Nor’easter puts Nahant in a state of emergency

The playground on Nahant Road with storm damage. (Owen O'Rourke)

NAHANT — Days after a monsterous Nor’easter churned off the coast of New England with hurricane-force winds and rain during dangerous high tide cycles, Nahant remains in a state of emergency.

The causeway remained open Friday, though several roads were already deemed impassable during the day. The trouble in Nahant came with the next high tide Friday night, and again on Saturday afternoon. While the high tides kept coming, much of the water never receded, said Mike Halley, director of Nahant’s Emergency Management Agency.
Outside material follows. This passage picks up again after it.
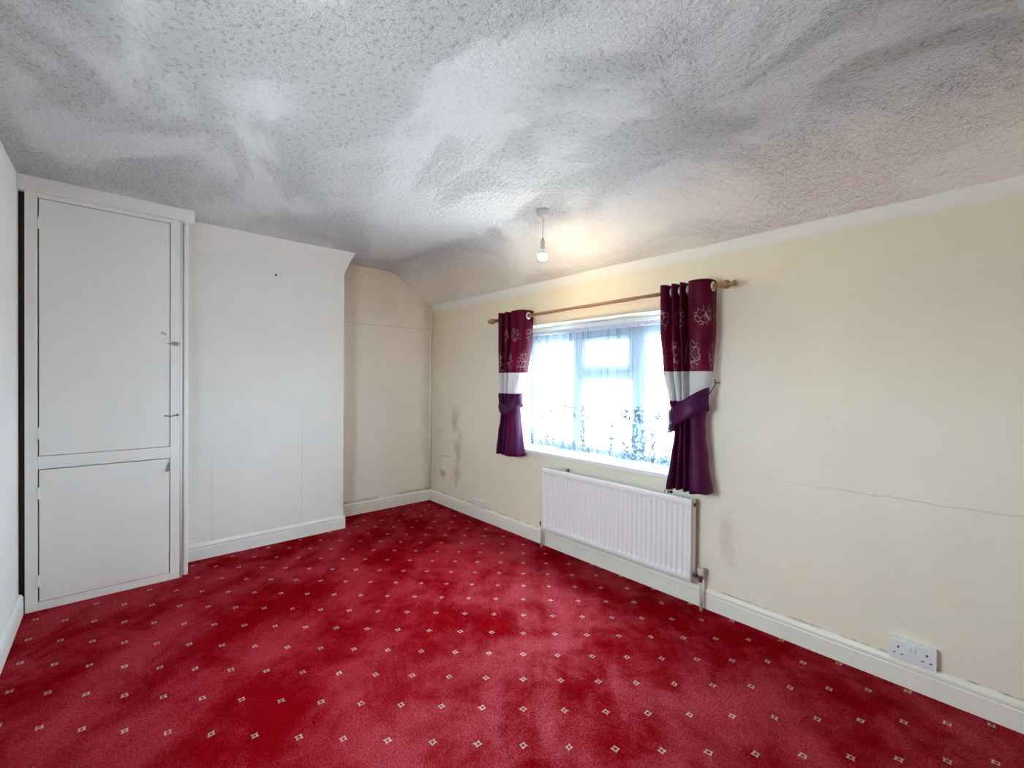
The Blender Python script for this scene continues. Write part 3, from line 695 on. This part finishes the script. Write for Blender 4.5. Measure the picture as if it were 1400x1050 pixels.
# ------------------------------------------------------------------ built-in cupboard
KX = 0.557
cup = thing('built_in_cupboard', 'grey-white built-in cupboard with tall upper door over a shorter lower door', 'cupboard', (KX, -2.48, 0))
Y0, Y1, D0, D1 = -2.835, -2.160, -2.787, -2.218
def part(name, mat, *a, bev=0.002, parent=cup): return obj(name, bx(*a, bev=bev), mat, parent)
part('stile', 'white_paint', KX - 0.04, KX, Y0, D0, 0, 2.262); part('stile', 'white_paint', KX - 0.04, KX, D1, Y1 - 0.010, 0, 2.262)
part('top_rail', 'white_paint', KX - 0.04, KX, D0, D1, 2.238, 2.262); part('middle_rail', 'white_paint', KX - 0.04, KX - 0.0005, D0, D1, 0.770, 0.840); part('bottom_rail', 'white_paint', KX - 0.04, KX - 0.0005, D0, D1, 0, 0.046)
def cdoor(z0, z1, hz):
    d_ = obj('door', bx(KX - 0.020, KX + 0.0015, D0 + 0.0055, D1 - 0.0045, z0 + 0.003, z1 - 0.0045, bev=0.0015), 'door_paint', cup)
    I = Matrix.Identity(4)
    for h_ in hz:
        bm = bmesh.new(); tube(bm, [(KX + 0.004, D0 + 0.0025, h_ - 0.032), (KX + 0.004, D0 + 0.0025, h_ + 0.032)], 0.0045, 10)
        box(bm, KX, KX + 0.0025, D0 - 0.010, D0 + 0.002, h_ - 0.032, h_ + 0.032); box(bm, KX + 0.0015, KX + 0.0035, D0 + 0.003, D0 + 0.014, h_ - 0.032, h_ + 0.032)
        o = obj('hinge', bm, 'white_paint', d_); o.matrix_parent_inverse = I
    return d_
up = cdoor(0.840, 2.238, (2.101, 0.965)); lo = cdoor(0.046, 0.770, (0.641, 0.162))
I = Matrix.Identity(4)
def sub(name, bm, mat, parent):
    o = obj(name, bm, mat, parent); o.matrix_parent_inverse = I; return o
# small barrel bolt, cabin hook, screw hook scar, pull tab
bm = bmesh.new(); tube(bm, [(KX + 0.008, -2.232, 1.487), (KX + 0.008, -2.178, 1.487)], 0.004, 8); box(bm, KX, KX + 0.003, -2.212, -2.178, 1.473, 1.500, 0.001); box(bm, KX, KX + 0.011, -2.184, -2.178, 1.478, 1.496)
sub('bolt', bm, 'steel', up)
bm = bmesh.new(); tube(bm, [(KX + 0.004, -2.248, 1.034), (KX + 0.011, -2.240, 1.036), (KX + 0.012, -2.215, 1.031), (KX + 0.012, -2.195, 1.036), (KX + 0.010, -2.182, 1.038), (KX, -2.180, 1.038)], 0.003, 8)
lathe(bm, [(0, 0.006), (0.006, 0.006), (0.008, 0.003)], (KX, -2.181, 1.038), (1, 0, 0), 10)
sub('cabin_hook', bm, 'worn_brass', up)
bm = bmesh.new(); tube(bm, [(KX, -2.262, 1.552), (KX + 0.010, -2.256, 1.552), (KX + 0.013, -2.246, 1.546), (KX + 0.006, -2.240, 1.540)], 0.0032, 8); sub('screw_hook', bm, 'steel', up)
bm = bmesh.new(); P_ = [(KX + 0.003, -2.224, 0.755), (KX + 0.003, -2.2205, 0.690), (KX + 0.012, -2.242, 0.685)]
t0 = [bm.verts.new(p) for p in P_]; t1 = [bm.verts.new((p[0] + 0.002, p[1], p[2])) for p in P_]
bm.faces.new(t0); bm.faces.new(t1)
for k in range(3): bm.faces.new((t0[k], t0[(k + 1) % 3], t1[(k + 1) % 3], t1[k]))
sub('pull_tab', bm, 'paper_tag', lo)
# cornice board, rounded bead and scribe moulding, dark filler in the gap by the wall
part('cornice_board', 'white_paint', KX - 0.05, KX + 0.022, YL, -2.098, 2.262, ZC + 0.004, bev=0.005)
bm = bmesh.new(); tube(bm, [(KX - 0.006, Y1 - 0.005, 0.0), (KX - 0.006, Y1 - 0.005, 2.262)], 0.0085, 12); obj('bead', bm, 'white_paint', cup, smooth=True)
part('scribe_moulding', 'white_paint', KX - 0.06, KX - 0.020, Y1 + 0.010, -2.124, 0, 2.262, bev=0.008)
part('groove_strip', 'white_paint', KX - 0.06, KX - 0.034, Y1 - 0.004, Y1 + 0.014, 0, 2.262, bev=0.0)
part('gap_filler', 'dark_wood', KX - 0.06, KX - 0.035, YL, Y0 + 0.012, 0, 2.262, bev=0.0)
part('side_panel', 'white_paint', 0.0, KX - 0.06, -2.146, -2.132, 0, 2.30, bev=0.0)

# ------------------------------------------------------------------ sockets
def socket(label, x0, x1, z0, z1, yf, mat='white_plastic'):
    s = thing('double_socket', label, 'socket', ((x0 + x1) / 2, YR, z0), 'electric sockets')
    obj('back_box', bx(x0 + 0.002, x1 - 0.002, yf + 0.010, YR, z0 + 0.002, z1 - 0.002, bev=0.003), 'white_plastic', s)
    fp_ = obj('faceplate', bx(x0, x1, yf, yf + 0.010, z0, z1, bev=0.003), mat, s)
    W_, H_ = x1 - x0, z1 - z0; cz_ = (z0 + z1) / 2
    I = Matrix.Identity(4)
    def sb(n, b, m_): o = obj(n, b, m_, fp_); o.matrix_parent_inverse = I
    for xs_ in (x0 + W_ * 0.44, x0 + W_ * 0.53):
        sb('rocker', bx(xs_ - 0.006, xs_ + 0.006, yf - 0.007, yf + 0.001, cz_ + H_ * 0.10, cz_ + H_ * 0.34, bev=0.0015), 'white_plastic')
    for xo in (x0 + W_ * 0.20, x0 + W_ * 0.80):
        sb('earth_slot', bx(xo - 0.003, xo + 0.003, yf - 0.0006, yf + 0.002, cz_ + H_ * 0.08, cz_ + H_ * 0.08 + 0.009), 'dark_hole')
        for dxs in (-0.012, 0.012):
            sb('pin_slot', bx(xo + dxs - 0.0042, xo + dxs + 0.0042, yf - 0.0006, yf + 0.002, cz_ - H_ * 0.22, cz_ - H_ * 0.22 + 0.0042), 'dark_hole')
    return s
socket('white double socket low on the window wall, far right beyond the radiator', 3.735, 3.882, 0.120, 0.203, -0.022)
socket('small white double socket near the damp stain, left of the radiator', 0.775, 0.930, 0.113, 0.185, -0.018)

# nail left in the chimney breast
nl = bmesh.new(); lathe(nl, [(0.0, 0.003), (0.018, 0.0026), (0.018, 0.0075), (0.021, 0.0070), (0.0211, 0.0)], (CHX - 0.003, -1.561, 2.063), (1, 0.15, 0.25), 10)
tag(obj('wall_nail', nl, 'dark_hole'), 'dark nail left high in the chimney breast', 'nail')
“Part of Nahant Road is shut down,” said Halley. “We have 10 pumps still trying to pump water out of the lowlands. Willow Road and parts of Fox Hill Road are still under water. The national guard has since left, but we’re considering calling them back tomorrow.”

The National Guard was in town with military transportation vehicles in case of a necessary evacuation while the causeway was impassible.

There is significant damage to the seawall at Tudor Wharf and Wilson Road, and water remains at the ball fields and on Ward Road, among others, he said.

“Some people are comparing this to the Perfect Storm in ’91,” said Halley. “It’s worse than the Blizzard of ’78. We are still in a state of emergency. A large section of Nahant Road will be blocked off indefinitely until we can drain down the lowlands.”

Enzo Barile, chairman of the Board of Selectmen, said the damage the town is facing is similar to the aftermath of the Blizzard of ’78, but with the addition of stubborn flood water.

“We didn’t have the high tide cycles with the Blizzard of ’78,” said Barile. “I can remember going down to Nahant Beach and getting shellfish and clams. With this, I wouldn’t dare to. It’s absolutely wild.”

If the water doesn’t recede, there is concern that a storm expected to hit later this week could have similar effects.

The State building inspector and Department of Environmental Protection are evaluating the damage. Because Gov. Charlie Baker has declared a state of emergency, the town plans to ask for Massachusetts Emergency Management Agency and Federal Emergency Management Agency funding, low interest loans, and reimbursements, said Barile.

“I think the cleanup alone will cost $300-$400 thousand,” said Barile. “After that we’re talking millions in repairs. We have seawall repairs and home repairs. The town is looking for reimbursements. It’s up to the state and federal government. All we can do is ask.”